The reason for the rapid change in Shanghai is, of course, China's growing economy. It expanded an estimated 8 percent in 2002, on top of gross domestic product growth of 7.3 percent in 2001 and 8 percent in 2000. Compare those figures with the declining world economy during that time.

Those are gains that continue to draw western companies to China, primarily to Shanghai and Beijing. Shanghai's economy alone alone surged by 10.9 percent in 2002.

Although that growth spells opportunity, there are significant concerns, too: The nation's budget deficit is growing, and its exports will likely taper given that both the U.S. and the Japanese economies -- China's biggest markets -- are struggling. Also a banking crisis looms.

Still, the Chinese Dream is far from dim. Many of the people who are plunging into the scene on the mainland are the Old China Hands of Hong Kong. Brits mostly, these executives have spent the past five, 10 or 20 years in what is now known as the Special Administrative Region.

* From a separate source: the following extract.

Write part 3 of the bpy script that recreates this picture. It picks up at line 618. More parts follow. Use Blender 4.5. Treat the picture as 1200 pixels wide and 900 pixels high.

A prime reason for the shift of interest and capital to Shanghai is that Hong Kong's economy in 2002 posted record unemployment, record personal bankruptcies and the ensuing cultural phenomena that often go hand-in-hand with financial woes: record divorce and suicide rates.

The result in Shanghai, however, is a city dancing with the delight of being the "it" town.

You cannot miss them: Shanghainese businessmen and Mandarin-speaking Western entrepreneurs who know their way around China are finalizing deals that leave all involved smiling, on their way to Face.

-- Liam McMillan is a freelance journalist who lives in Hong Kong.